Limallurru

Lillimooloora Station

Bandilngan (Windjana Gorge) National Park

TERRAIN

Flat and rocky, minimal shade

OPENING TIMES

Bandilngan (Windjana Gorge) National Park is open to the public during the dry season, typically from May - November. However this is dependent on weather and road access. Park fees apply

ACCESSIBLE

Bandilngan (Windjana Gorge) National Park is 150km from Fitzroy Crossing and 155km from Derby via unsealed road. Access for high-clearance 4WD vehicles with low-range gears, and high-clearance camper trailers and caravans only.

A testament to the Bunuba Resistance

Located 5km southeast of Bandilngan, along the Fairfield-Leopold Downs Road, Lillimooloora Station is an important place within the story of Bunuba.

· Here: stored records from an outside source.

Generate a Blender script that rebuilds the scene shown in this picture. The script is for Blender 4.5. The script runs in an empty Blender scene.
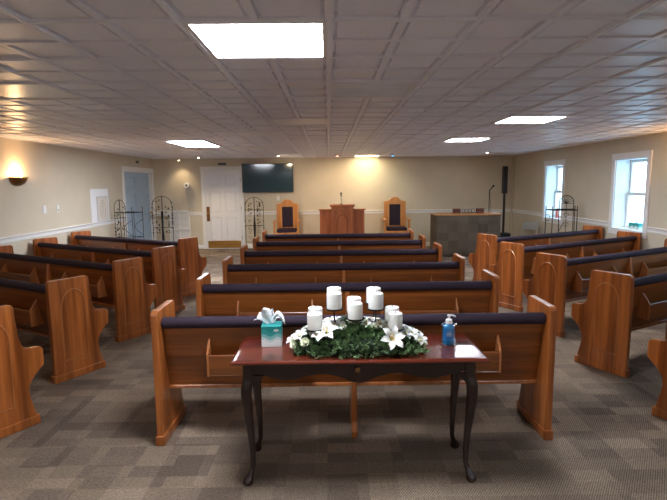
import bpy, bmesh, math, random
from mathutils import Vector, Matrix
random.seed(7)
S = bpy.context.scene
C = S.collection
PI = math.pi

# ------------------------------------------------------------------ camera, world, exposure
CAM_H, PITCH, YAW, ROLL, FPX = 1.6395, 0.1289, 0.0091, 0.0103, 506.1
r0 = Vector((math.cos(YAW), -math.sin(YAW), 0)); f0 = Vector((math.sin(YAW), math.cos(YAW), 0)); up0 = Vector((0, 0, 1))
fw = f0 * math.cos(PITCH) - up0 * math.sin(PITCH)
upv = f0 * math.sin(PITCH) + up0 * math.cos(PITCH)
rt = r0 * math.cos(ROLL) - upv * math.sin(ROLL)
uq = r0 * math.sin(ROLL) + upv * math.cos(ROLL)
cd = bpy.data.cameras.new('camera'); cam = bpy.data.objects.new('camera', cd); C.objects.link(cam)
M = Matrix((rt, uq, -fw)).transposed().to_4x4(); M.translation = Vector((0, 0, CAM_H))
cam.matrix_world = M
cd.sensor_width = 36; cd.lens = FPX / 667 * 36; cd.clip_start = 0.05; cd.clip_end = 200
S.camera = cam
S.view_settings.view_transform = 'Standard'; S.view_settings.look = 'None'
S.view_settings.gamma = 1; S.view_settings.use_curve_mapping = False
S.view_settings.exposure = 0.98

w = bpy.data.worlds.new('overcast_sky'); S.world = w; w.use_nodes = True
bg = w.node_tree.nodes['Background']
bg.inputs[0].default_value = (0.46, 0.76, 1.0, 1); bg.inputs[1].default_value = 4.2
PANEL = 30.0          # strength of the ceiling panels
SPOT_W = 26.0        # small ceiling spots
SCONCE_W = 8.0

# ------------------------------------------------------------------ materials
def s2l(c):
    return tuple((x / 12.92 if x <= .04045 else ((x + .055) / 1.055) ** 2.4) for x in [v / 255 for v in c])
def mat(name, rgb, rough=.6, metal=0, spec=.5, coat=0):
    m = bpy.data.materials.new(name); m.use_nodes = True
    b = m.node_tree.nodes['Principled BSDF']
    b.inputs['Base Color'].default_value = (*s2l(rgb), 1); b.inputs['Roughness'].default_value = rough
    b.inputs['Metallic'].default_value = metal; b.inputs['Specular IOR Level'].default_value = spec
    b.inputs['Coat Weight'].default_value = coat; b.inputs['Coat Roughness'].default_value = .15
    return m
def nodes(m): return m.node_tree.nodes, m.node_tree.links, m.node_tree.nodes['Principled BSDF']
def noisy(name, c1, c2, scale=(8, 8, 8), rough=.6, bump=0, detail=4, bscale=None, coat=0, nscale=1.0, spec=.5, metal=0, lo=.35, hi=.65, world=False):
    m = mat(name, c1, rough, coat=coat, spec=spec, metal=metal); N, L, b = nodes(m)
    tc = N.new('ShaderNodeTexCoord'); mp = N.new('ShaderNodeMapping'); mp.inputs['Scale'].default_value = scale
    if world:
        g = N.new('ShaderNodeNewGeometry'); L.new(g.outputs['Position'], mp.inputs[0])
    else: L.new(tc.outputs['Object'], mp.inputs[0])
    nz = N.new('ShaderNodeTexNoise'); nz.inputs['Scale'].default_value = nscale; nz.inputs['Detail'].default_value = detail
    L.new(mp.outputs[0], nz.inputs['Vector'])
    cr = N.new('ShaderNodeValToRGB'); cr.color_ramp.elements[0].color = (*s2l(c1), 1); cr.color_ramp.elements[1].color = (*s2l(c2), 1)
    cr.color_ramp.elements[0].position = lo; cr.color_ramp.elements[1].position = hi
    L.new(nz.outputs[0], cr.inputs[0]); L.new(cr.outputs[0], b.inputs['Base Color'])
    if bump:
        bp = N.new('ShaderNodeBump'); bp.inputs['Strength'].default_value = bump; bp.inputs['Distance'].default_value = .01
        L.new(nz.outputs[0], bp.inputs['Height']); L.new(bp.outputs[0], b.inputs['Normal'])
    return m
def wood(name, dark, light, axis, rough=.3, coat=.35, plank=None):
    """streaky grain running along one local axis; plank = width of the glued boards"""
    m = mat(name, light, rough, coat=coat); N, L, b = nodes(m)
    tc = N.new('ShaderNodeTexCoord'); mp = N.new('ShaderNodeMapping')
    sc = [22, 22, 22]; sc[axis] = 1.3; mp.inputs['Scale'].default_value = sc
    L.new(tc.outputs['Object'], mp.inputs[0])
    nz = N.new('ShaderNodeTexNoise'); nz.inputs['Scale'].default_value = 1.0; nz.inputs['Detail'].default_value = 6; nz.inputs['Distortion'].default_value = .6
    L.new(mp.outputs[0], nz.inputs['Vector'])
    cr = N.new('ShaderNodeValToRGB'); cr.color_ramp.elements[0].color = (*s2l(dark), 1); cr.color_ramp.elements[1].color = (*s2l(light), 1)
    cr.color_ramp.elements[0].position = .3; cr.color_ramp.elements[1].position = .68
    L.new(nz.outputs[0], cr.inputs[0])
    out = cr.outputs[0]
    if plank:
        ax2, wd = plank
        sp = N.new('ShaderNodeSeparateXYZ'); L.new(tc.outputs['Object'], sp.inputs[0])
        dv = N.new('ShaderNodeMath'); dv.operation = 'DIVIDE'; dv.inputs[1].default_value = wd; L.new(sp.outputs[ax2], dv.inputs[0])
        fl = N.new('ShaderNodeMath'); fl.operation = 'FLOOR'; L.new(dv.outputs[0], fl.inputs[0])
        wn = N.new('ShaderNodeTexWhiteNoise'); wn.noise_dimensions = '1D'; L.new(fl.outputs[0], wn.inputs['W'])
        mr = N.new('ShaderNodeMapRange'); mr.inputs[3].default_value = .78; mr.inputs[4].default_value = 1.15; L.new(wn.outputs[0], mr.inputs[0])
        mx = N.new('ShaderNodeMix'); mx.data_type = 'RGBA'; mx.blend_type = 'MULTIPLY'; mx.inputs[0].default_value = 1
        L.new(out, mx.inputs[6]); L.new(mr.outputs[0], mx.inputs[7]); out = mx.outputs[2]
    L.new(out, b.inputs['Base Color'])
    return m
def emis(name, rgb, st):
    m = mat(name, rgb, .5); N, L, b = nodes(m)
    b.inputs['Emission Color'].default_value = (*s2l(rgb), 1); b.inputs['Emission Strength'].default_value = st
    return m

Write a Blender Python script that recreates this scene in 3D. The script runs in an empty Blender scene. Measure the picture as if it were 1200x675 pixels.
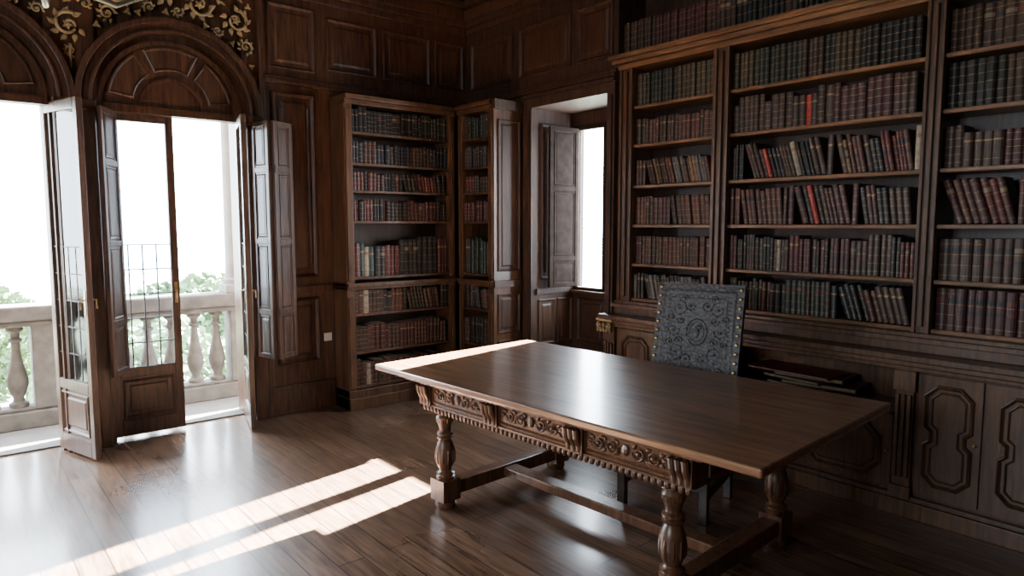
import bpy, bmesh, math, random
from mathutils import Vector, Matrix
random.seed(7)
R=math.radians
COL=bpy.context.scene.collection

# ---------------------------------------------------------------- materials
def mat_base(name):
    m=bpy.data.materials.new(name); m.use_nodes=True
    nt=m.node_tree; b=nt.nodes['Principled BSDF']; return m,nt,b
def plain(name,col,rough=.5,metal=0.,var=.25,scale=20,bump=.0,coat=0,spec=.5):
    m,nt,b=mat_base(name)
    tc=nt.nodes.new('ShaderNodeTexCoord'); n=nt.nodes.new('ShaderNodeTexNoise')
    n.inputs['Scale'].default_value=scale; n.inputs['Detail'].default_value=4
    nt.links.new(tc.outputs['Object'],n.inputs['Vector'])
    r=nt.nodes.new('ShaderNodeValToRGB')
    r.color_ramp.elements[0].position=.3; r.color_ramp.elements[1].position=.7
    r.color_ramp.elements[0].color=[c*(1-var) for c in col]+[1]
    r.color_ramp.elements[1].color=[min(1,c*(1+var)) for c in col]+[1]
    nt.links.new(n.outputs['Fac'],r.inputs['Fac']); nt.links.new(r.outputs['Color'],b.inputs['Base Color'])
    b.inputs['Roughness'].default_value=rough; b.inputs['Metallic'].default_value=metal
    b.inputs['Coat Weight'].default_value=coat; b.inputs['Specular IOR Level'].default_value=spec
    if bump:
        bp=nt.nodes.new('ShaderNodeBump'); bp.inputs['Strength'].default_value=bump; bp.inputs['Distance'].default_value=.01
        nt.links.new(n.outputs['Fac'],bp.inputs['Height']); nt.links.new(bp.outputs['Normal'],b.inputs['Normal'])
    return m
def wood(name,c1,c2,stretch=(14,14,1.2),rough=.38,scale=3.,bump=.12,coat=.15,cr=.25,cior=1.5):
    m,nt,b=mat_base(name)
    tc=nt.nodes.new('ShaderNodeTexCoord'); mp=nt.nodes.new('ShaderNodeMapping'); mp.inputs['Scale'].default_value=stretch
    nt.links.new(tc.outputs['Object'],mp.inputs['Vector'])
    n=nt.nodes.new('ShaderNodeTexNoise'); n.inputs['Scale'].default_value=scale; n.inputs['Detail'].default_value=7; n.inputs['Distortion'].default_value=.6
    nt.links.new(mp.outputs['Vector'],n.inputs['Vector'])
    n2=nt.nodes.new('ShaderNodeTexNoise'); n2.inputs['Scale'].default_value=1.3; n2.inputs['Detail'].default_value=3
    nt.links.new(tc.outputs['Object'],n2.inputs['Vector'])
    r=nt.nodes.new('ShaderNodeValToRGB'); r.color_ramp.elements[0].position=.33; r.color_ramp.elements[1].position=.68
    r.color_ramp.elements[0].color=list(c1)+[1]; r.color_ramp.elements[1].color=list(c2)+[1]
    nt.links.new(n.outputs['Fac'],r.inputs['Fac'])
    mx=nt.nodes.new('ShaderNodeMix'); mx.data_type='RGBA'; mx.blend_type='MULTIPLY'; mx.inputs[0].default_value=.5
    r2=nt.nodes.new('ShaderNodeValToRGB'); r2.color_ramp.elements[0].position=.3; r2.color_ramp.elements[0].color=(.5,.5,.5,1); r2.color_ramp.elements[1].position=.7
    nt.links.new(n2.outputs['Fac'],r2.inputs['Fac'])
    nt.links.new(r.outputs['Color'],mx.inputs[6]); nt.links.new(r2.outputs['Color'],mx.inputs[7])
    nt.links.new(mx.outputs[2],b.inputs['Base Color'])
    b.inputs['Roughness'].default_value=rough; b.inputs['Coat Weight'].default_value=coat; b.inputs['Coat Roughness'].default_value=cr
    b.inputs['Coat IOR'].default_value=cior
    bp=nt.nodes.new('ShaderNodeBump'); bp.inputs['Strength'].default_value=bump; bp.inputs['Distance'].default_value=.005
    nt.links.new(n.outputs['Fac'],bp.inputs['Height']); nt.links.new(bp.outputs['Normal'],b.inputs['Normal'])
    return m
W_WALL=wood('walnut_wall',(.038,.017,.009),(.120,.056,.028))
W_CASE=wood('walnut_bookcase',(.055,.026,.013),(.155,.076,.036))
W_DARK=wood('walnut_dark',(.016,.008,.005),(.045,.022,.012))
W_SHELF=wood('walnut_shelf',(.12,.058,.025),(.30,.150,.066),stretch=(14,1.2,14))
W_DOOR=wood('door_wood',(.050,.027,.017),(.130,.072,.045),rough=.36)
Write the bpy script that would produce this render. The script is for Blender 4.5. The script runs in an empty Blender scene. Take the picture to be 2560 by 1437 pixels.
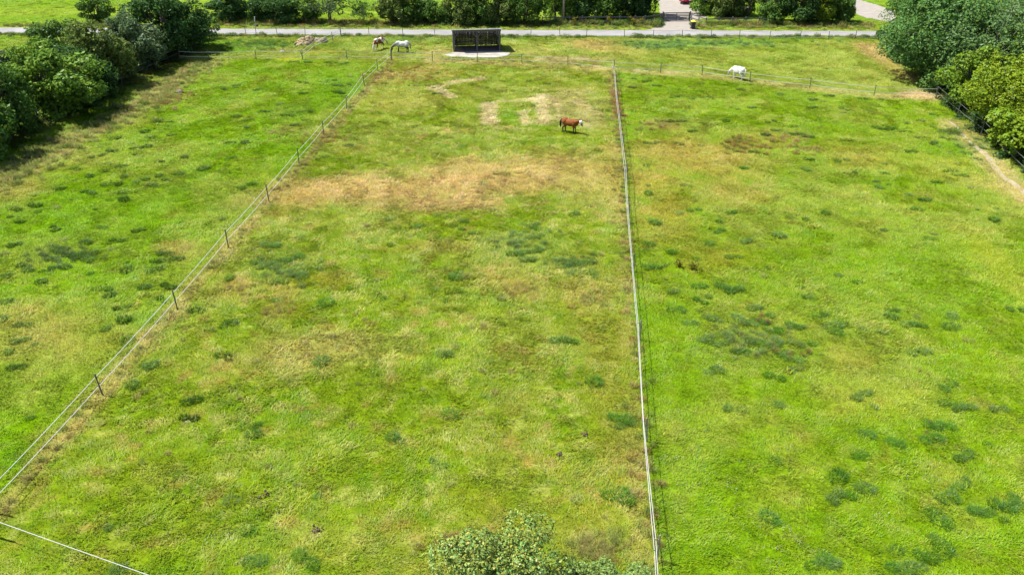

It was here in 1884 that the first pastoral station was established on Bunuba Country. The Station was named Lillimooloora as a misinterpretation of a nearby spring, Limalurru. The King Sound Pastoral Company ran sheep here until the unprecedented floods of 1894 destroyed fences and washed away thousands of sheep. Devastated, the managers walked away from the homestead and their dreams of a pastoral empire.

The homestead was soon re-established as the local Police Camp, as the previous location at Lennard River had been obliterated in those same floods. The invasion of the pastoralists, their defilement of Country and their desecration of Bunuba law had already incited warring and bloodshed between our ancestors and the malngarri (Europeans). But with the police taking up residence in the heart of Bunuba Country, the existing tensions were exacerbated.

The inevitable storm broke late in 1894. At that time a young Bunuba man by the name of Jandamarra was working as a police tracker. He was assigned to Constable Bill Richardson, and both were based at Lillimooloora. Richardson had taken seventeen Bunuba men as prisoners and held them shackled at the Police Camp for several days. Many of these men were family to Jandamarra, and his obligations to kin and Country far outweighed his loyalty to the transgressing malngarri. Late on the night of October 31st, Jandamarra freed his relatives and shot Richardson dead. This heralded a new chapter in the story of the Bunuba Resistance and transformed Jandamarra into the warrior whose name we speak proudly today.

The actions of Jandamarra and our ancestors instigated a three-year war between our people and the malngarri. Time and time again, the police camp at Lillimooloora became a central point in the fighting as our forebears sought desperately to stave off the wave of destruction that was colonising our people and Country. Whilst we paid for this dearly and inevitably bore witness to the invasion of land, the story of Jandamarra speaks to our strength and resilience as a people.

This is the story of Lillimooloora – the first site of malngarri incursion on our land. When you visit the ruins today, you are not merely seeing the remnants of an old homestead. It is a marker to a pivotal stage in our collective story. Not only do these ruins talk of death and destruction, their lasting presence evokes the strength and determination that also underwrote this period.